Was sind die direkten Folgen für die Schuldner?
Zu den großen Profiteuren der Inflation zählen die Schuldner, vor allem dann, wenn sich der Zins wie allgemein üblich an dem von der Zentralbank festgesetzten Zinssatz und nicht an der Geldmengenausweitung orientiert. Gerade dem größten Schuldner, dem Staat, ermöglicht die Inflation einen bequemen Ausweg aus der Verschuldung. Eine Methode, die historisch immer wieder angewendet wurde. Neue Schuldner haben es hingegen zunehmend schwieriger an frisches Kapital zu gelangen, da die künstlich abgesenkten Zinsen die Sparneigung verringern. Je schlechter die Bonität eines - potentiellen - Schuldners, desto früher wird er nicht mehr an neues Kapital gelangen.

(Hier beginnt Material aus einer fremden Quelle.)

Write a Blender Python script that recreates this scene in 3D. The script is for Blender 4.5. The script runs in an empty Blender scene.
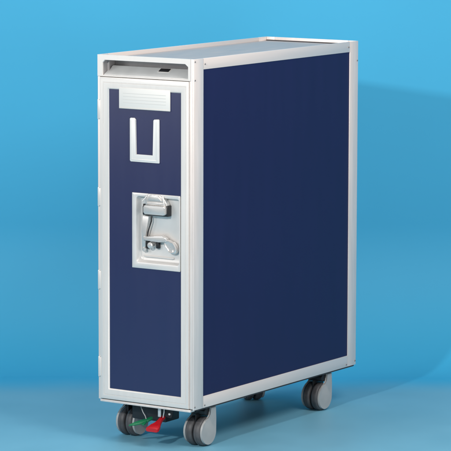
import bpy, bmesh, math
from mathutils import Vector, Matrix
S = bpy.context.scene
COL = S.collection

# ------------------------------------------------------------ camera
cam_d = bpy.data.cameras.new('camera'); cam = bpy.data.objects.new('camera', cam_d); COL.objects.link(cam)
cam.location = (4.51648, -6.27312, 1.59486)
cam.rotation_euler = (1.43835703, -0.00218, 0.581415)
cam_d.sensor_width = 36; cam_d.lens = 2996.9 / 451 * 36
cam_d.clip_end = 100
S.camera = cam

# ------------------------------------------------------------ world and lamps
W = bpy.data.worlds.new('World'); S.world = W; W.use_nodes = True
bg = W.node_tree.nodes['Background']
bg.inputs[0].default_value = (1.0, 0.98, 0.96, 1); bg.inputs[1].default_value = 0.36

def area(name, loc, target, size, power, col=(1, 1, 1), sy=None):
    d = bpy.data.lights.new(name, 'AREA'); o = bpy.data.objects.new(name, d); COL.objects.link(o)
    d.energy = power; d.color = col; d.size = size
    if sy: d.shape = 'RECTANGLE'; d.size_y = sy
    o.location = loc
    o.rotation_euler = (Vector(target) - Vector(loc)).to_track_quat('-Z', 'Y').to_euler()
    return o
area('key_lamp', (0.66, -3.30, 2.10), (0.1, 0.6, 0.6), 0.14, 72, (1, 0.965, 0.93))
area('left_softbox', (-1.35, -2.2, 1.45), (0.0, 0.2, 0.95), 0.9, 17, (0.98, 0.99, 1))
area('right_softbox', (1.80, -0.25, 2.05), (0.3, 0.4, 0.75), 0.9, 32, (1, 0.93, 0.89))
area('low_fill', (3.3, -1.4, 0.75), (0.3, 0.6, 0.1), 1.2, 18, (1, 0.96, 0.93))
area('backdrop_lamp', (-0.3, 0.20, 2.6), (-0.15, 1.55, 0.9), 0.8, 13.5, (1, 0.98, 0.96))
S.view_settings.view_transform = 'Standard'; S.view_settings.look = 'None'
S.view_settings.exposure = 0.0; S.view_settings.gamma = 1.0

# ------------------------------------------------------------ materials
def mat(name, col, rough=0.5, metal=0.0, spec=0.5, noise=0.0, nscale=20, stretch=(1, 1, 1), bump=0.0, bscale=200, rvar=0.0, coat=0.0):
    m = bpy.data.materials.new(name); m.use_nodes = True
    nt = m.node_tree; b = nt.nodes['Principled BSDF']
    b.inputs['Base Color'].default_value = (*col, 1); b.inputs['Roughness'].default_value = rough
    b.inputs['Metallic'].default_value = metal; b.inputs['Specular IOR Level'].default_value = spec
    b.inputs['Coat Weight'].default_value = coat; b.inputs['Coat Roughness'].default_value = 0.15
    tc = nt.nodes.new('ShaderNodeTexCoord'); mp = nt.nodes.new('ShaderNodeMapping')
    mp.inputs['Scale'].default_value = stretch
    nt.links.new(tc.outputs['Object'], mp.inputs[0])
    if noise or rvar:
        n = nt.nodes.new('ShaderNodeTexNoise'); n.inputs['Scale'].default_value = nscale; n.inputs['Detail'].default_value = 6
        nt.links.new(mp.outputs[0], n.inputs['Vector'])
        if noise:
            r = nt.nodes.new('ShaderNodeMapRange'); r.inputs[1].default_value = 0.3; r.inputs[2].default_value = 0.7
            r.inputs[3].default_value = 1 - noise; r.inputs[4].default_value = 1 + noise
            nt.links.new(n.outputs[0], r.inputs[0])
            v = nt.nodes.new('ShaderNodeVectorMath'); v.operation = 'SCALE'
            v.inputs[0].default_value = col; nt.links.new(r.outputs[0], v.inputs['Scale'])
            nt.links.new(v.outputs[0], b.inputs['Base Color'])
        if rvar:
            r2 = nt.nodes.new('ShaderNodeMapRange'); r2.inputs[1].default_value = 0.3; r2.inputs[2].default_value = 0.7
            r2.inputs[3].default_value = rough - rvar; r2.inputs[4].default_value = rough + rvar
            nt.links.new(n.outputs[0], r2.inputs[0]); nt.links.new(r2.outputs[0], b.inputs['Roughness'])
    if bump:
        n2 = nt.nodes.new('ShaderNodeTexNoise'); n2.inputs['Scale'].default_value = bscale; n2.inputs['Detail'].default_value = 3
        nt.links.new(mp.outputs[0], n2.inputs['Vector'])
        bp = nt.nodes.new('ShaderNodeBump'); bp.inputs['Strength'].default_value = bump; bp.inputs['Distance'].default_value = 0.001
        nt.links.new(n2.outputs[0], bp.inputs['Height']); nt.links.new(bp.outputs[0], b.inputs['Normal'])
    return m

M_alu = mat('anodised_aluminium', (0.78, 0.705, 0.665), 0.40, 0.25, noise=0.05, nscale=14, stretch=(6, 6, 0.5), bump=0.08, bscale=300, rvar=0.06)
M_rail = mat('anodised_aluminium_rail', (0.77, 0.695, 0.655), 0.40, 0.25, noise=0.03, nscale=10, stretch=(6, 0.3, 6), bump=0.08, bscale=300, rvar=0.05)
M_door = mat('white_aluminium', (0.73, 0.70, 0.67), 0.38, 0.22, noise=0.015, nscale=14, stretch=(6, 6, 0.5), bump=0.08, bscale=300, rvar=0.06)
M_tray = mat('brushed_steel_tray', (0.38, 0.36, 0.36), 0.50, 0.1, noise=0.08, nscale=10, stretch=(8, 1, 1), bump=0.05, rvar=0.08)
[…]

Was sind die direkten Folgen für Gläubiger?
Gläubiger sind daher notwendigerweise die großen Verlierer, da die Kaufkraft der Rückzahlungen niedriger als die ursprüngliche Kaufkraft der Kreditsumme ist. Anders ausgedrückt, trotz der erhaltenen Zinszahlungen können die Gläubiger mit den rückgezahlten Euro weniger Güter erwerben als sie zum Zeitpunkt der Kreditvergabe imstande gewesen sind.
Was sind die Folgen für eine Gesellschaft?
Die Inflationierung der Geldmenge führt sukzessive zu der Zerstörung des Kapitalstocks und somit zur Erodierung der Grundlage des materiellen Wohlstands. Wie Guido Hülsmann, ebenfalls ein Ökonom der "Österreichischen Schule der Nationalökonomie", in seinem Paper "Toward a General Theory of Error Cycles" bemerkte, kann der Konjunkturzyklus (und somit auch die Ausweitung der Geldmenge) nur dann seine Wirkung entfalten, wenn breite Bevölkerungsschichten einer Illusion unterliegen, ihnen also das wahre Wesen der Ursachen und Wirkungen des Konjunkturzyklus verborgen bleibt. Das Unwissen um die wahre Ursache und Wirkung der zugrundeliegenden ökonomischen Phänomene und der daraus resultierende unerwartete ökonomische Absturz breiter Bevölkerungsmassen destabilisieren in vielen Fällen die Gesellschaft so weit, daß sie ein leichtes Opfer für politische Rattenfänger werden.